→ **What is required**
Write the material out again in full, word for word. Do not include the pictures.
-- BEGIN Raw records --
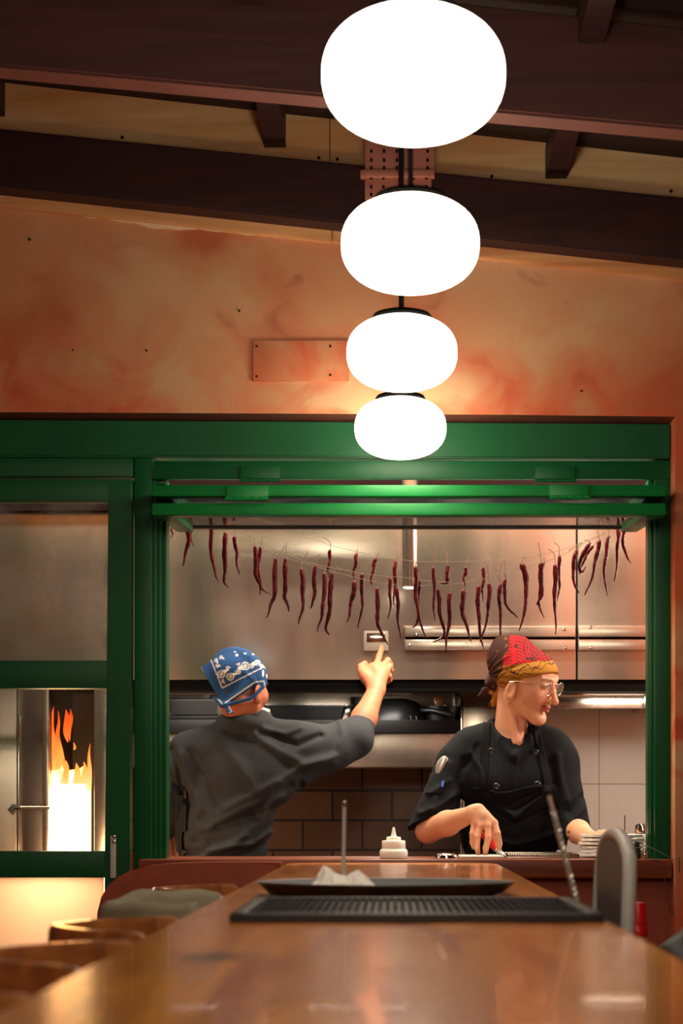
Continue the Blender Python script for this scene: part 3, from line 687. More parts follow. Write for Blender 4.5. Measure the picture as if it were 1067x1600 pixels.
tong = [([(92,1230),(88,1195),(85,1165),(81,1140),(82,1118),(84,1104)], [12,10,7,4.5,2.5,.3], .03), ([(96,1225),(97,1200),(95,1175),(90,1150),(92,1128),(91,1110)], [10,8,5,4,2.5,.3], .05),
        ([(106,1160),(103,1145),(105,1125),(103,1108)], [.6,5,6,.3], .04), ([(109,1158),(108,1140),(111,1122),(110,1107)], [.6,4,4,.3], .06),
        ([(138,1235),(140,1205),(139,1180),(141,1162)], [6,4.5,2.5,.3], .02), ([(78,1235),(76,1205),(78,1175),(77,1140)], [5,4,3,.3], .02),
        ([(100,1225),(104,1200),(103,1188)], [9,5,.4], .0), ([(120,1225),(121,1205),(119,1192)], [9,6,.4], .0), ([(130,1225),(133,1203),(131,1190)], [8,5,.4], .01),
        ([(115,1172),(117,1168),(115,1160)], [.6,2.6,.3], .02)]
for pts, rad, dd in tong:
    a_, b_ = spl(pts, rad); flame(a_, [.8*x for x in b_], 'flame_tongue', df-.03+dd)

# ------------------------------------------------------------------ pendant lamps
def lamp(loc, rz=0):
    a, b = .12, .078
    t = thing('globe_pendant', '', 'pendant lamp', (0,0,0), 'row of globe pendant lamps over the table')
    prof = []
    n = 36; ex = 2.35
    for i in range(n+1):
        th = -math.pi/2+math.pi*i/n; c_, s_ = max(0,math.cos(th)), math.sin(th)
        prof.append((a*abs(c_)**(2/ex), b*math.copysign(abs(s_)**(2/ex), s_)))
    m = MB(); m.lathe(prof, (0,0,0), 64); m.build('globe', 'globe', t, angle=180)
    m = MB(); m.lathe([(0,.087),(.05,.087),(.062,.083),(.066,.077),(.06,.0735),(0,.0735)], (0,0,0), 40); m.build('cap', 'cap_black', t)
    top = CB(loc[0])-loc[2]
    m = MB(); m.lathe([(.0045,.084),(.0045,top-.02)], (0,0,0), 12); m.build('stem', 'black_iron', t)
    m = MB(); m.lathe([(0,top-.03),(.04,top-.03),(.045,top-.02),(.045,top+.004),(0,top+.004)], (0,0,0), 28); m.build('ceiling_cup', 'black_iron', t)
    t.location = loc; return t
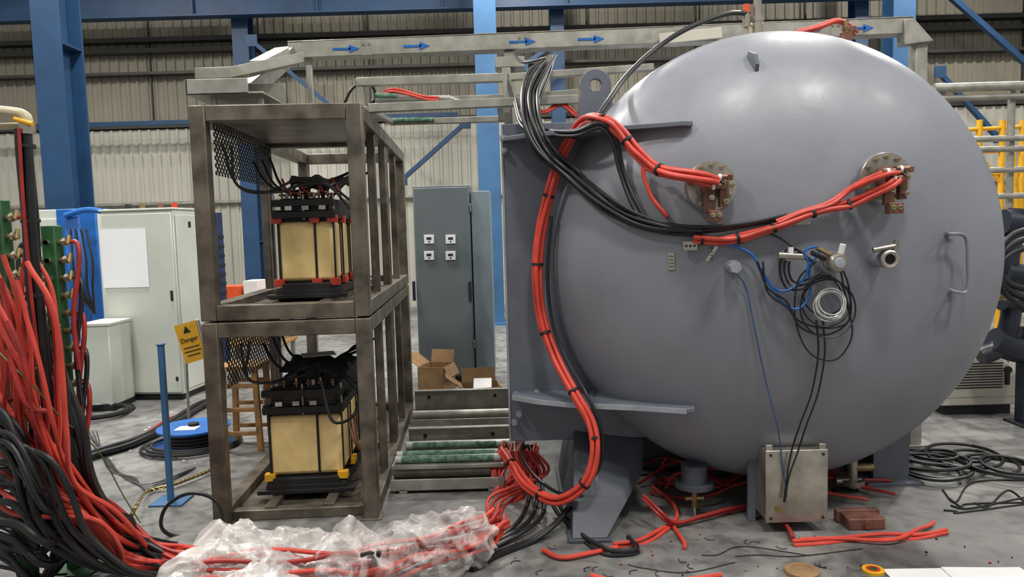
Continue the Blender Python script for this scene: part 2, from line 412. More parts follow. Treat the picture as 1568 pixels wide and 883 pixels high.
def label(u, v, w, h, m=STAIN, a=0):
    p = T(u, v, .004); n = TN(p); x = n.cross(Vector((0, 0, 1))).normalized(); x = -x if x.x < 0 else x; z = n.cross(x); z = -z if z.z < 0 else z
    R = Matrix((x, -n, z)).transposed() @ Matrix.Rotation(a, 3, 'Y')
    g.box('label_plates', m, p, (w, .003, h), R, .001)
    for i in range(4): g.box('label_print', BLKM, p+n*.002+z*(h*.2*(i-1.5)), (w*.7, .001, h*.04), R, 0)
label(1028,400,.033,.085); label(1090,388,.018,.09,STAIN,.6); label(1227,341,.09,.016)
g.revolve('drain_flange', LEGM, [(.07, 0), (.07, -.10), (.105, -.10), (.105, -.125), (0, -.125)], P(1063,745,4.0)+Vector((0, 0, .13)), (0, 0, 1), 32)
q = P(1063,748,4.0)
g.cyl('drain_valve', BRASS, q, q+Vector((0, 0, -.10)), .018, 14); g.cyl('drain_valve', BRASS, q+Vector((-.05, 0, -.05)), q+Vector((.05, 0, -.05)), .015, 14)
g.cyl('drain_handle', STAIN, q+Vector((0, 0, -.1)), q+Vector((0, -.02, -.15)), .008, 8)
q = P(1305,715,4.3); g.cyl('side_outlet', BRASS, q, q+Vector((.12, 0, 0)), .025, 14); g.revolve('side_outlet_flange', STAIN, [(0,0),(.07,0),(.07,.03),(0,.03)], q+Vector((0,0,-.1)), (0,0,1), 24)
g.cyl('side_outlet_pipe', STAIN, q+Vector((0,0,.15)), q+Vector((0,0,-.22)), .03, 16)
g.cyl('side_outlet_pipe', STAIN, q+Vector((-.1,0,-.08)), q+Vector((.05,0,-.08)), .022, 16); g.cyl('side_outlet_black', BLKM, q+Vector((-.12,-.02,-.16)), q+Vector((.02,-.02,-.16)), .04, 16)
q = P(1160,50,4.45); q.z = TZ+TR-.02
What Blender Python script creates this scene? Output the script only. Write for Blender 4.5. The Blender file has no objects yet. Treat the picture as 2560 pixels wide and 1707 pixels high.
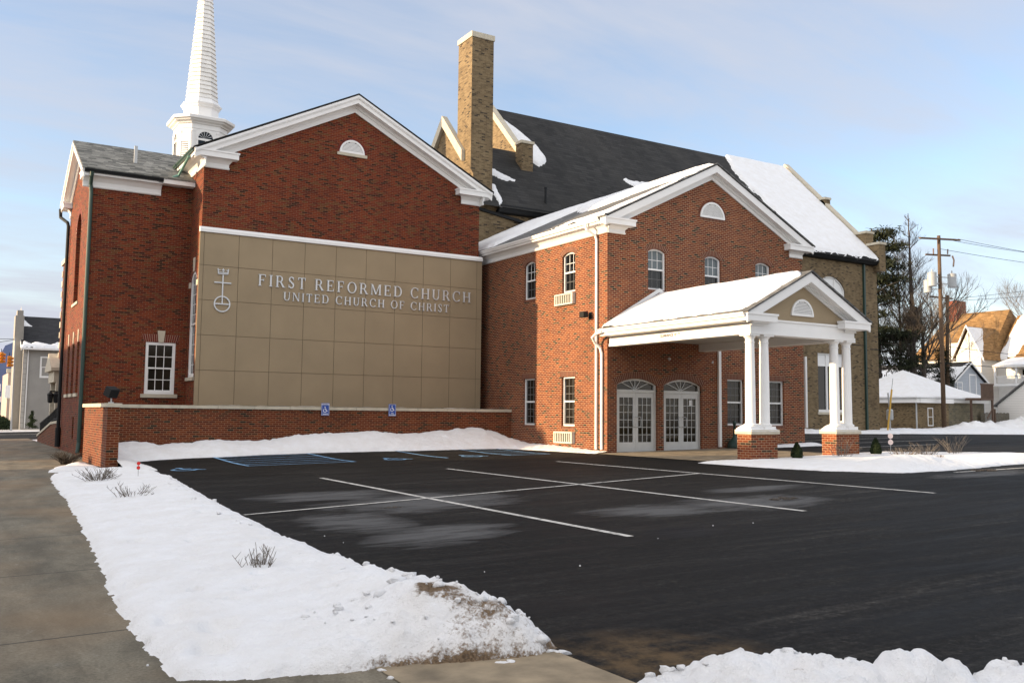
-- END Raw records --
→ **Final result**
Continue the Blender Python script for this scene: part 3, from line 687. More parts follow. Write for Blender 4.5. Measure the picture as if it were 1067x1600 pixels.
tong = [([(92,1230),(88,1195),(85,1165),(81,1140),(82,1118),(84,1104)], [12,10,7,4.5,2.5,.3], .03), ([(96,1225),(97,1200),(95,1175),(90,1150),(92,1128),(91,1110)], [10,8,5,4,2.5,.3], .05),
        ([(106,1160),(103,1145),(105,1125),(103,1108)], [.6,5,6,.3], .04), ([(109,1158),(108,1140),(111,1122),(110,1107)], [.6,4,4,.3], .06),
        ([(138,1235),(140,1205),(139,1180),(141,1162)], [6,4.5,2.5,.3], .02), ([(78,1235),(76,1205),(78,1175),(77,1140)], [5,4,3,.3], .02),
        ([(100,1225),(104,1200),(103,1188)], [9,5,.4], .0), ([(120,1225),(121,1205),(119,1192)], [9,6,.4], .0), ([(130,1225),(133,1203),(131,1190)], [8,5,.4], .01),
        ([(115,1172),(117,1168),(115,1160)], [.6,2.6,.3], .02)]
for pts, rad, dd in tong:
    a_, b_ = spl(pts, rad); flame(a_, [.8*x for x in b_], 'flame_tongue', df-.03+dd)

# ------------------------------------------------------------------ pendant lamps
def lamp(loc, rz=0):
    a, b = .12, .078
    t = thing('globe_pendant', '', 'pendant lamp', (0,0,0), 'row of globe pendant lamps over the table')
    prof = []
    n = 36; ex = 2.35
    for i in range(n+1):
        th = -math.pi/2+math.pi*i/n; c_, s_ = max(0,math.cos(th)), math.sin(th)
        prof.append((a*abs(c_)**(2/ex), b*math.copysign(abs(s_)**(2/ex), s_)))
    m = MB(); m.lathe(prof, (0,0,0), 64); m.build('globe', 'globe', t, angle=180)
    m = MB(); m.lathe([(0,.087),(.05,.087),(.062,.083),(.066,.077),(.06,.0735),(0,.0735)], (0,0,0), 40); m.build('cap', 'cap_black', t)
    top = CB(loc[0])-loc[2]
    m = MB(); m.lathe([(.0045,.084),(.0045,top-.02)], (0,0,0), 12); m.build('stem', 'black_iron', t)
    m = MB(); m.lathe([(0,top-.03),(.04,top-.03),(.045,top-.02),(.045,top+.004),(0,top+.004)], (0,0,0), 28); m.build('ceiling_cup', 'black_iron', t)
    t.location = loc; return t
Continue the Blender Python script for this scene: part 2, from line 412. More parts follow. Treat the picture as 1568 pixels wide and 883 pixels high.
def label(u, v, w, h, m=STAIN, a=0):
    p = T(u, v, .004); n = TN(p); x = n.cross(Vector((0, 0, 1))).normalized(); x = -x if x.x < 0 else x; z = n.cross(x); z = -z if z.z < 0 else z
    R = Matrix((x, -n, z)).transposed() @ Matrix.Rotation(a, 3, 'Y')
    g.box('label_plates', m, p, (w, .003, h), R, .001)
    for i in range(4): g.box('label_print', BLKM, p+n*.002+z*(h*.2*(i-1.5)), (w*.7, .001, h*.04), R, 0)
label(1028,400,.033,.085); label(1090,388,.018,.09,STAIN,.6); label(1227,341,.09,.016)
g.revolve('drain_flange', LEGM, [(.07, 0), (.07, -.10), (.105, -.10), (.105, -.125), (0, -.125)], P(1063,745,4.0)+Vector((0, 0, .13)), (0, 0, 1), 32)
q = P(1063,748,4.0)
g.cyl('drain_valve', BRASS, q, q+Vector((0, 0, -.10)), .018, 14); g.cyl('drain_valve', BRASS, q+Vector((-.05, 0, -.05)), q+Vector((.05, 0, -.05)), .015, 14)
g.cyl('drain_handle', STAIN, q+Vector((0, 0, -.1)), q+Vector((0, -.02, -.15)), .008, 8)
q = P(1305,715,4.3); g.cyl('side_outlet', BRASS, q, q+Vector((.12, 0, 0)), .025, 14); g.revolve('side_outlet_flange', STAIN, [(0,0),(.07,0),(.07,.03),(0,.03)], q+Vector((0,0,-.1)), (0,0,1), 24)
g.cyl('side_outlet_pipe', STAIN, q+Vector((0,0,.15)), q+Vector((0,0,-.22)), .03, 16)
g.cyl('side_outlet_pipe', STAIN, q+Vector((-.1,0,-.08)), q+Vector((.05,0,-.08)), .022, 16); g.cyl('side_outlet_black', BLKM, q+Vector((-.12,-.02,-.16)), q+Vector((.02,-.02,-.16)), .04, 16)
q = P(1160,50,4.45); q.z = TZ+TR-.02
What Blender Python script creates this scene? Output the script only. Write for Blender 4.5. The Blender file has no objects yet. Treat the picture as 2560 pixels wide and 1707 pixels high.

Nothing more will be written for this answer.